# GIVEN RECORDS:
------------

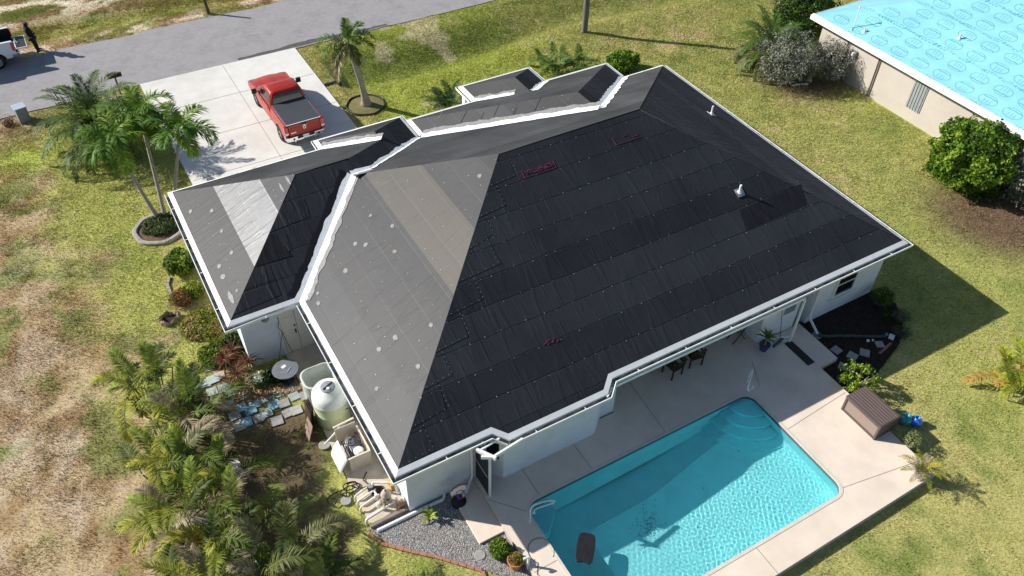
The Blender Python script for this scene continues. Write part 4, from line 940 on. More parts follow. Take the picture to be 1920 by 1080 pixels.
# ------------------------------------------------------------------ street side
def T_(mb,name,mats,parent,**k): return mb.build(name,mats,parent,**k)
mp=P(221,168); mbx=thing('mailbox','dark brown mailbox on a post at the street edge behind the big palm','mailbox',(-2.45,30.35,0))
b=MB(); b.box((0,0,.50),(.09,.09,1.0)); b.build('post',[M['wood_pole']],mbx)
b=MB(); rows=[[(xx*1.25,.17*math.cos(a),1.02+.17*max(0,math.sin(a))+(0 if math.sin(a)>0 else .0)) for a in np.linspace(-.6,math.pi+.6,12)] for xx in (-.28,.28)]
b.grid(rows,closed=True); b.quad(rows[0]); b.quad(rows[1][::-1]); o=b.build('box',[M['sign_red']],mbx); f=MB(); f.box((.1,-.13,1.12),(.05,.01,.16)); f.build('flag',[M['tail']],o)
# utility cabinet and rusty wire tangle
e=thing('utility_cabinet','grey metal utility cabinet on the verge beside the street','utility cabinet',(-7.15,29.95,0),R(12))
b=MB(); b.box((0,0,.40),(.52,.52,.80)); b.build('cabinet',[M['grey_pl']],e,bevel=.015); b=MB(); b.box((0,0,.825),(.58,.58,.05)); b.build('lid',[Mt('cabinet lid',(.42,.47,.55),rough=.4)],e,bevel=.01); b=MB(); b.box((0,-.266,.4),(.42,.012,.62)); b.build('door',[M['grey_pl']],e)
e=thing('wire_basket','rusty wire basket full of dead leaves beside the grey cabinet','basket',(-7.9,29.9,0))
b=MB(); 
for z,r_ in ((.03,.20),(.14,.27),(.26,.31)): b.tube([(r_*math.cos(a),r_*math.sin(a),z) for a in np.linspace(0,6.283,17)],.008,4)
for k in range(14): a=k*.449; b.tube([(.2*math.cos(a),.2*math.sin(a),.03),(.31*math.cos(a),.31*math.sin(a),.27)],.006,4)
b.tube([(-.3,0,.26),(-.25,0,.5),(0,0,.6),(.25,0,.5),(.3,0,.26)],.009,5); b.build('frame',[M['dark_metal']],e)
lf=MB()
for i in range(90):
    a=random.random()*6.28; r_=.24*random.random()**.5; z=.08+.14*random.random(); d=Vector((random.uniform(-1,1),random.uniform(-1,1),random.uniform(-.6,.6)))*.07; u=Vector((random.uniform(-1,1),random.uniform(-1,1),random.uniform(0,1)))*.05; c=Vector((r_*math.cos(a),r_*math.sin(a),z)); lf.quad([c-d,c+u,c+d,c-u])
lf.build('dead_leaves',[M['mesh_fill']],e)
# poles
e=thing('utility_pole','weathered wooden utility pole standing in the front lawn','utility pole',(P(1095,64).x,P(1095,64).y,0))
b=MB(); b.tube([(0,0,-.3),(.0,0,3),(.02,0,6),(.02,0,8.0)],[.17,.16,.14,.13],14); b.build('pole',[M['wood_pole']],e,smooth='auto'); b=MB(); b.tube([(.15,-.06,0),(.15,-.05,3),(.13,-.04,7.9)],.03,6); b.build('conduit',[M['dark_metal']],e)
pp=P(392,26); e=thing('fence_post','short leaning wooden post in weeds on the far side of the street','post',(pp.x,pp.y,0))
b=MB(); b.tube([(0,0,-.1),(-.06,.05,.8),(-.14,.1,1.7)],[.10,.095,.08],9); b.build('post',[M['bark_dark']],e)
# culvert mouth
cp_=P(632,168); e=thing('culvert_pipe','black culvert pipe mouth at the lawn swale beside the driveway','culvert',(7.72,26.15,-.22))
b=MB(); 
for s0,rr in ((0,.26),):
    rows=[[(xx,rr_*math.cos(a),rr_*math.sin(a)) for a in np.linspace(0,6.283,20,endpoint=False)] for xx,rr_ in ((-.5,.23),(.42,.23),(.42,.27),(-.5,.27))]; b.grid(rows,closed=True)
b.quad([(-.4,.23*math.cos(a),.23*math.sin(a)) for a in np.linspace(0,6.283,20,endpoint=False)]); b.build('pipe',[M['black']],e)
# ------------------------------------------------------------------ neighbouring house
nb=thing('neighbouring_house','single-storey beige house with a bright blue underlayment roof beyond the lawn','house',(0,0,0))
NX,NY0,NY1=31.95,-14.0,15.95; NZ=2.75; np_=.42; NXR=40.5
ry=8.5
b=MB(); b.quad([(NX+.55,NY0,-.1),(NX+.55,NY1-.55,-.1),(NX+.55,NY1-.55,NZ-.1),(NX+.55,NY0,NZ-.1)][::-1]); b.quad([(NX+.55,NY1-.55,-.1),(NX+17,NY1-.55,-.1),(NX+17,NY1-.55,NZ-.1),(NX+.55,NY1-.55,NZ-.1)][::-1]); b.quad([(NX+2*ry-.5,NY0,-.1),(NX+2*ry-.5,NY1-.55,-.1),(NX+2*ry-.5,NY1-.55,NZ-.1),(NX+2*ry-.5,NY0,NZ-.1)]); b.quad([(NX+.55,NY0+.3,-.1),(NX+2*ry-.5,NY0+.3,-.1),(NX+2*ry-.5,NY0+.3,NZ),(NX+ry,NY0+.3,NZ+3.5),(NX+.55,NY0+.3,NZ)]); b.build('wall',[M['nb_wall']],nb)
zr=lambda x:NZ+np_*(x-NX)
ry=8.5
b=MB(); b.quad([(NX,NY0,NZ),(NX+ry,NY0,zr(NX+ry)),(NX+ry,NY1-ry,zr(NX+ry)),(NX,NY1,NZ)][::-1]); b.quad([(NX,NY1,NZ),(NX+ry,NY1-ry,zr(NX+ry)),(NX+2*ry,NY1,NZ)][::-1]); b.quad([(NX+2*ry,NY0,NZ),(NX+2*ry,NY1,NZ),(NX+ry,NY1-ry,zr(NX+ry)),(NX+ry,NY0,zr(NX+ry))][::-1])
def npl(pts,mat,l): b.quad([(x,y,zr(x)+l) for x,y in pts],mat)
def nline(p,q,w,mat,l):
    p=Vector(p);q=Vector(q);d=(q-p).normalized();n_=Vector((-d.y,d.x))*w/2; npl([tuple(p-n_),tuple(q-n_),tuple(q+n_),tuple(p+n_)],mat,l)
rr_=random.Random(5); row=0; x=NX+.62
while x<NX+ry-.3:
    ymax=NY1-(x-NX)-.5; y=ymax-rr_.uniform(.1,.6)-(0.75 if row%2 else 0); fl_=1 if row%2 else -1
    while y>-2:
        pts=[(x+.27*math.cos(a),y+.46*math.sin(a)) for a in np.linspace(0,6.283,25)]
        for i in range(24): nline(pts[i],pts[i+1],.016,1,.006)
        for k in (-.18,-.02,.14): nline((x-fl_*.02,y+k),(x+fl_*.22,y+k),.014,1,.006)
        q=[(x-fl_*.16,y-.38),(x-fl_*.13,y-.2),(x-fl_*.17,y),(x-fl_*.13,y+.2),(x-fl_*.15,y+.34)]
        for i in range(4): nline(q[i],q[i+1],.026,1,.007)
        y-=1.32
    if row%2==0:
        y=NY1-(x-NX)-.4
        while y>-2:
            l=rr_.uniform(.05,.16); nline((x-.46,y),(x-.46,y-l),.03,1,.006); nline((x-.40,y-.05),(x-.40,y-.05-l*.7),.022,1,.006); y-=l+rr_.uniform(.05,.11)+(.7 if rr_.random()<.22 else 0)
    if row%2:
        y=NY1-(x-NX)-.4
        nline((x+.50,y),(x+.50,-3),.018,2,.005)
        while y>-2:
            l=rr_.uniform(.05,.16); nline((x+.43,y),(x+.43,y-l),.03,1,.006); nline((x+.57,y-.3),(x+.57,y-.3-l),.026,1,.006); y-=l+rr_.uniform(.05,.11)+(.7 if rr_.random()<.25 else 0)
    x+=.76 if row%2==0 else .94; row+=1
nr=b.build('roof',[M['nb_roof'],M['nb_print'],M['nb_seam']],nb)
b=MB(); b.box((NX-.012,(NY0+NY1)/2,NZ-.09),(.024,NY1-NY0,.22)); b.box((NX+.07,(NY0+NY1)/2,zr(NX+.07)+.004),(.19,NY1-NY0,.014),ax=Matrix.Rotation(-math.atan(np_),3,'Y')); b.box((NX+ry,NY1+.012,NZ-.09),(2*ry,.024,.22)); b.build('fascia',[M['white_coat']],nr)
b=MB(); b.quad([(NX,NY0,NZ-.19),(NX+2*ry,NY0,NZ-.19),(NX+2*ry,NY1,NZ-.19),(NX,NY1,NZ-.19)]); b.build('soffit',[M['soffit']],nr)
def nb_on(px,py):
    z=NZ
    for _ in range(30): p=P(px,py,z); z=zr(p.x)
    return p
b=MB(); p=nb_on(1600,52); b.tube([(p.x,p.y,p.z-.05),(p.x,p.y,p.z+1.15)],.022,8); b.lathe([(.05,0),(.06,.06),(.03,.1),(0,.1)],(p.x,p.y,p.z+1.1),10)
b.build('service_mast',[M['white_pl']],nb); b=MB(); b.tube([(p.x,p.y,p.z+.05),(p.x-.5,p.y-.35,p.z-.28)],.010,5); b.build('guy_wire',[M['dark_metal']],nb)
for px,py,h in ((1620,60,.22),(1798,73,.28)): b=MB(); p=nb_on(px,py); b.tube([(p.x,p.y,p.z-.05),(p.x,p.y,p.z+h)],.045,10); b.lathe([(.12,0),(.05,.06)],(p.x,p.y,p.z+.01),10); b.build('vent_pipe',[M['white_pl']],nb)
def nbw(px,py):   # point on the neighbour's wall plane x = NX+.55
    d=FPX*fwd+(px-960)*RI+(540-py)*UP; t=(NX+.55-CAM.x)/d.x; return CAM+d*t
b=MB(); a=nbw(1649,118); c=nbw(1628,180); b.tube([(NX+.47,a.y,NZ-.1),(NX+.47,a.y,.05)],.04,8); b.build('downspout',[Mt('brown downspout',(.07,.05,.045),rough=.5)],nb)
b=MB(); a=nbw(1586,100); b.tube([(NX+.48,a.y,NZ-.1),(NX+.48,a.y,.0)],.035,8); b.tube([(NX+.49,a.y-.3,1.9),(NX+.49,a.y-.3,.0)],.016,6); b.tube([(NX+.49,a.y-.5,1.7),(NX+.49,a.y-.5,.0)],.012,6); b.build('conduit',[M['dark_metal']],nb)
b=MB(); a=nbw(1602,106); b.box((NX+.48,a.y,1.75),(.12,.28,.40)); o=b.build('meter_box',[M['grey_pl']],nb,bevel=.02); b=MB(); b.lathe([(.10,0),(.10,.10),(.06,.14),(0,.14)],(0,0,0),14); o2=b.build('meter_glass',[M['white_pl']],o); o2.rotation_euler=(0,-math.pi/2,0); o2.location=(NX+.42,a.y,1.78)
b=MB(); a=nbw(1723,172); n=10
for i in range(n): 
    y=a.y-.42+i*.084; b.box((NX+.53-(.03 if i%2 else 0),y,1.42),(.03,.083 if i%2 else .085,1.45))
b.build('storm_shutter',[M['shutter']],nb)
e=thing('pipe_offcut','curved white pipe offcut lying in the grass before the grey bushes','pipe',(P(1500,161).x,P(1500,161).y,.05)); b=MB(); b.tube([(-.42,.14,.02),(-.1,.06,.03),(.15,-.03,.03),(.42,-.16,.02)],.05,8); b.build('pipe',[M['white_pl']],e,smooth='auto')
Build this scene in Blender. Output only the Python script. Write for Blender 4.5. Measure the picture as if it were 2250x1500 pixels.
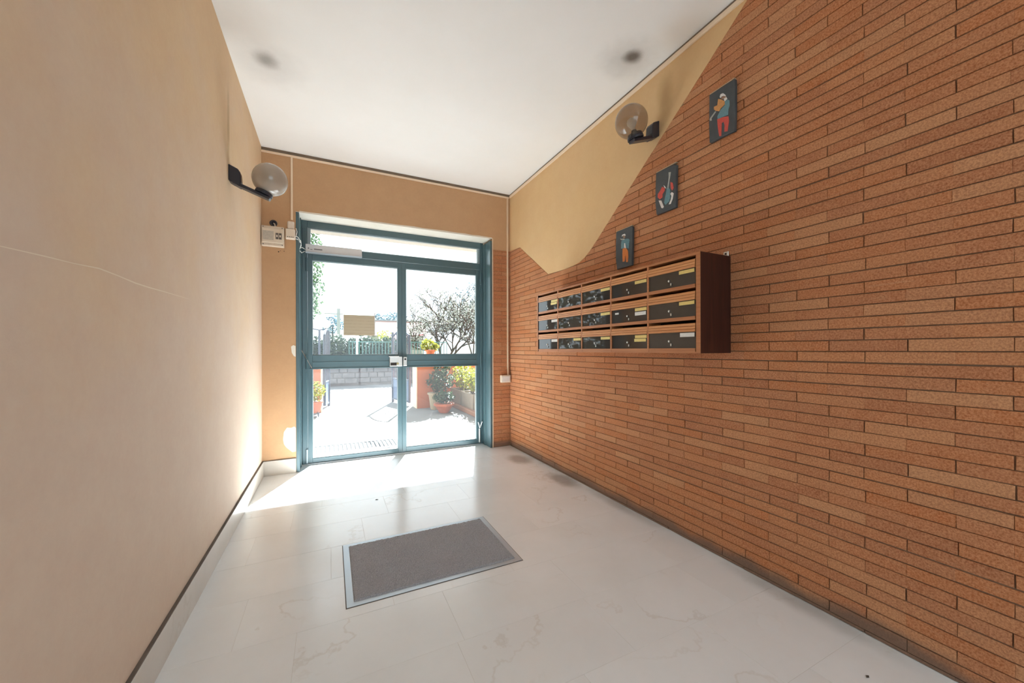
import bpy, math, random
from mathutils import Vector, Matrix

random.seed(7)
for _o in list(bpy.data.objects):
    bpy.data.objects.remove(_o)
scene = bpy.context.scene
COL = scene.collection
R = math.radians

# ------------------------------------------------------------------ camera
CAM_H = 1.184
FPX, TH = 824.6, R(25.796)
cam_data = bpy.data.cameras.new("camera")
cam_data.sensor_width = 36.0
cam_data.lens = FPX / 2250 * 36.0
cam_data.shift_y = 18.18 / 2250
cam_data.clip_start = 0.02
cam_data.clip_end = 400
camera = bpy.data.objects.new("camera", cam_data)
COL.objects.link(camera)
camera.matrix_world = (Matrix.Translation((0, 0, CAM_H)) @ Matrix.Rotation(-TH, 4, 'Z')
                       @ Matrix.Rotation(math.pi / 2, 4, 'X') @ Matrix.Rotation(-0.0025, 4, 'Z'))
scene.camera = camera

# ------------------------------------------------------------------ sky, sun, exposure
SKY = (0.80, 0.91, 1.0)
SKY_STRENGTH = 1.9
world = bpy.data.worlds.new("sky")
scene.world = world
world.use_nodes = True
_bg = world.node_tree.nodes["Background"]
_bg.inputs[0].default_value = (*SKY, 1)
_bg.inputs[1].default_value = SKY_STRENGTH
SUN_AZ, SUN_EL = R(21.4), R(39.3)
sun_data = bpy.data.lights.new("sun", 'SUN')
sun_data.energy = 34.0
sun_data.angle = R(0.6)
sun_data.color = (0.94, 0.972, 1.0)
sun = bpy.data.objects.new("sun", sun_data)
COL.objects.link(sun)
_sv = Vector((math.sin(SUN_AZ) * math.cos(SUN_EL), math.cos(SUN_AZ) * math.cos(SUN_EL), math.sin(SUN_EL)))
sun.rotation_euler = _sv.to_track_quat('Z', 'Y').to_euler()
sun.location = (6, 14, 12)


def portal(name, loc, rot, sx, sy):
    d = bpy.data.lights.new(name, 'AREA')
    d.shape = 'RECTANGLE'
    d.size, d.size_y = sx, sy
    d.cycles.is_portal = True
    o = bpy.data.objects.new(name, d)
    COL.objects.link(o)
    o.location = loc
    o.rotation_euler = rot
    return o


scene.view_settings.view_transform = 'Standard'
scene.view_settings.look = 'None'
scene.view_settings.gamma = 1
scene.view_settings.use_curve_mapping = False
scene.view_settings.exposure = 1.06
cy = scene.cycles
cy.use_denoising = True
cy.max_bounces = 10
cy.diffuse_bounces = 6
cy.glossy_bounces = 4
cy.transmission_bounces = 6
cy.transparent_max_bounces = 12
cy.caustics_reflective = False
cy.caustics_refractive = False
cy.sample_clamp_indirect = 8.0

# ------------------------------------------------------------------ room dimensions
XL, XR, Y0, ZC = -0.582, 2.0, 4.195, 3.097
YB = -2.0                      # back of the hall, behind the camera
OX0, OX1, OZ = -0.302, 1.762, 2.533   # door opening
YD = 4.42                      # inner face of the door frame
YF = 4.62                      # outer face of the building

portal("door_portal", (0.73, 4.66, 1.27), (math.pi / 2, 0, math.pi), 2.1, 2.6)
portal("added_window_portal", (0.71, YB - 0.22, 1.5), (math.pi / 2, 0, 0), 2.4, 2.9)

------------

# DIRECTION:
Count how many lines hold the string "this" and give that number alone.

# REPLY TO THE TASK:
2